Michael Ullman studied classical clarinet and was educated at Harvard, the University of Chicago, and the U. of Michigan, from which he received a PhD in English. The author or co-author of two books on jazz, he has written on jazz and classical music for the Atlantic Monthly, New Republic, High Fidelity, Stereophile, Boston Phoenix, Boston Globe, and other venues. His articles on Dickens, Joyce, Kipling, and others have appeared in academic journals. For over 20 years, he has written a bi-monthly jazz column for Fanfare Magazine, for which he also reviews classical music. At Tufts University, he teaches mostly modernist writers in the English Department and jazz and blues history in the Music Department.

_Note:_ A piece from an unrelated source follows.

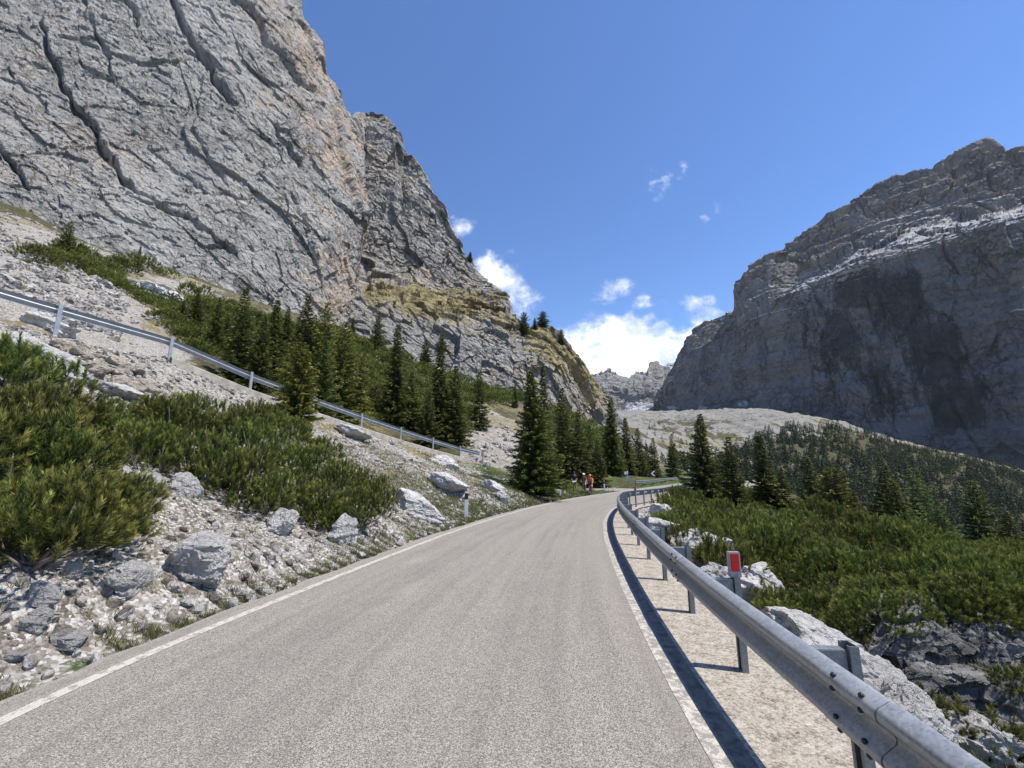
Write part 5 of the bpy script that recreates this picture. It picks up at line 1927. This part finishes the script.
random.seed(17)
bpy.context.view_layer.update()
DG = bpy.context.evaluated_depsgraph_get()
TREES = [
    (533, 497, 372, 'big', 'tall bushy spruce standing alone at the left road edge, darkest at its foot', None, 1.25),
    (545, 480, 366, 'd', 'slim spruce close behind the roadside spruce, only its upper right side showing', 38, 0.85),
    (297, 424, 343, 's', 'small rounded pine with yellow green tufts in front of the upper guardrail', None, 0.95),
    (62, 262, 222, 'e', 'lone bushy spruce highest on the left slope under the cliff', None, 0.9),
    (137, 268, 246, 'd', 'tiny thin spruce on the left slope right of the highest bushy spruce', None, 1.0),
    (195, 330, 288, 'c', 'leftmost of the spruces in the dark stand above the upper guardrail', None, .9),
    (213, 352, 298, 'a', 'dark spruce above the upper guardrail, second from the left end of the stand', None, 1.0),
    (236, 368, 287, 'a', 'tall dark spruce above the guardrail post with the bent tip', 30, 1.0),
    (258, 372, 318, 'c', 'broad low spruce between two taller ones left of the small yellow pine', 30, 1.0),
    (270, 365, 300, 'b', 'slender dark spruce just left above the small yellow green pine', 34, 1.1),
    (300, 375, 296, 'a', 'tall spruce directly behind the small yellow green pine', 36, 1.0),
    (322, 380, 303, 'y', 'yellowish stone pine with pointed top behind the small yellow green pine', 36, 0.8),
    (340, 395, 322, 'y', 'pale green stone pine in mid slope, right of the yellowish one', 34, 0.9),
    (318, 400, 340, 'c', 'wide dark spruce low down behind the gap in the upper guardrail', 30, 1.0),
    (182, 322, 300, 'c', 'small dark spruce at the upper left end of the conifer stand', None, 1.1),
    (225, 345, 312, 'e', 'bushy spruce filling the stand below the cliff, left of the tall bent-tipped one', None, 1.0),
    (248, 350, 310, 'a', 'spruce right of the tall bent-tipped one, mostly hidden', None, 1.1),
    (284, 352, 308, 'c', 'dark broad spruce in the middle of the stand under the cliff', None, 1.0),
    (312, 362, 318, 'e', 'broad dark spruce behind the yellowish stone pine', None, 1.0),
    (335, 368, 330, 'a', 'short spruce uphill of the pale green stone pine', None, 1.1),
    (360, 400, 352, 'y', 'olive toned pine standing low in the thicket left of the very tall narrow spruce', 40, 0.8),
    (408, 405, 372, 'c', 'low spruce in the thicket right of the very tall narrow one', 46, 1.1),
    (345, 372, 345, 'c', 'little dark spruce half sunk in the hillside thicket', None, 1.0),
    (376, 352, 311, 'e', 'dark broad spruce at the cliff foot on the skyline of the thicket', None, 0.85),
    (352, 340, 318, 'c', 'small spruce against the cliff foot left of a broad dark one', None, 1.0),
    (393, 412, 325, 'b', 'very tall narrow spruce in the middle of the hillside thicket', 44, 0.95),
    (425, 366, 340, 'p', 'round dark pine at the foot of the grassy crag, left of a pair', 'crag', 1.0),
    (441, 352, 334, 'q', 'round topped dark pine on the rocks behind the tall twin spruces', 'crag', 0.9),
    (439, 428, 345, 'b', 'tall dark spruce standing in front of a shorter one above the guardrail end', 46, 1.05),
    (456, 424, 366, 'a', 'medium spruce right of the tall dark one above the guardrail end', 46, 1.1),
    (426, 420, 392, 'c', 'short wide spruce at the left foot of the tall dark one', 40, 1.1),
    (480, 416, 370, 'e', 'solitary cone shaped spruce right of the stony gully', 58, 0.8),
    (515, 408, 382, 'd', 'small spruce on the crag foot left of the roadside spruce', 'crag', 1.2),
    (563, 470, 388, 'a', 'tall spruce right of the roadside spruce, first of the dark roadside row', 50, 1.0),
    (577, 472, 410, 'c', 'shorter spruce filling the roadside row behind the cyclists', 50, 1.0),
    (590, 474, 425, 'a', 'half hidden dark spruce between two tall ones behind the stone row', 54, 1.1),
    (612, 478, 398, 'big', 'broadest tall spruce of the dark roadside row, left of the chevron signs', 60, 1.05),
    (628, 478, 418, 'b', 'pointed spruce just right of the broadest one in the roadside row', 62, 1.3),
    (640, 480, 428, 'a', 'dark spruce behind the first chevron sign', 66, 1.2),
    (656, 481, 438, 'a', 'shorter spruce right of the first chevron sign', 68, 1.2),
    (673, 482, 434, 'c', 'spruce left of the second chevron sign at the end of the row', 72, 1.0),
    (600, 476, 440, 'c', 'low dark spruce just behind the cyclists', 50, 1.2),
    (648, 478, 446, 'c', 'low bushy spruce over the far guardrail', 72, 1.2),
    (705, 494, 414, 'big', 'tallest spruce right of the guardrail bend, in front of the scree field', 30, 1.0),
    (735, 498, 437, 'a', 'medium spruce right beside the tallest one, right of the bend', 30, 1.1),
    (768, 505, 435, 'd', 'narrow leaning topped spruce at the edge of the valley wood', 30, 1.3),
    (784, 508, 468, 'c', 'low spruce at the right foot of the narrow one', 30, 1.0),
    (812, 508, 458, 'c', 'dark spruce left of a rounder one behind the sunlit thicket', 32, 1.0),
    (836, 510, 468, 's', 'rounder olive green pine behind the sunlit thicket', 30, 1.0),
    (887, 518, 466, 'c', 'dark tiered spruce left of the bright green larch', 30, 1.1),
    (905, 522, 480, 'c', 'lower dark spruce touching the bright green larch', 28, 1.1),
    (920, 524, 468, 'l', 'bright green larch behind the sunlit thicket', 30, 0.9),
    (980, 536, 481, 'e', 'dark spruce nearest the right edge behind the thicket', 30, 0.9),
    (945, 532, 500, 'l', 'small light green larch between the larger one and the right spruce', 26, 1.0),
    (1010, 545, 512, 'c', 'low dark spruce at the right edge below the wooded slope', 27, 1.2),
    (860, 520, 490, 'c', 'short dark spruce between the round pine and the tiered spruce', 30, 1.2),
    (524, 335, 313, 'q', 'round dark pine on the grassy crag shoulder, leftmost of the skyline pines', 'crag', 1.0),
    (543, 327, 312, 'q', 'wide dark pine on the crag skyline right of the leftmost one', 'crag', 1.5),
    (535, 330, 318, 'p', 'tiny pine between the two skyline pines on the crag', 'crag', 1.0),
    (561, 345, 330, 'q', 'dark pine leaning on the crag edge, rightmost on the skyline', 'crag', 1.0),
    (470, 262, 252, 'p', 'tiny pine clinging high to the crag below the tower', 'crag', 1.2),
    (533, 405, 385, 'd', 'thin spruce on the ledge of the lower crag', 'crag', 1.2),
]
for (px, b, t, kind, lab, Y, wd) in TREES:
    tree(px, b, t, kind, lab, Y, wide=wd)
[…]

He plays piano badly.

 

1 Comment

  1. Dave Walsh on April 23, 2022 at 10:33 am

    I found Michael Ullman’s Review very helpful. I’d already purchased the triple lp set earlier on Record Store Day. In the mid sixties Mingus was playing at the Jazz Club [off Shudehill] in Manchester on a Saturday night.
    With my teenage friends I’d travelled from Tottington through Bury. Despite attempts to be frugal with beer consumption, by the time we got got the Club for the second [all night] session at 11pm we had the [very modest] entrance price but nothing left for drinks! Reluctantly we went home on the late bus. I’ve always regretted that decision so getting this 1972 recording is a form of both tribute and compensation. I’ve a book re the history of Jazz in Manchester which refers to this gig. When Ronnie Scott died, there was a documentary [Ch4?] which revealed a cupboard at the Club that contained the recordings he’d had made. I’m assuming this is one of them! Ronnie played at The Bury Met on one occasion. The music was very good, of course but he had the audience in hysterics with his dry wit! Two great losses!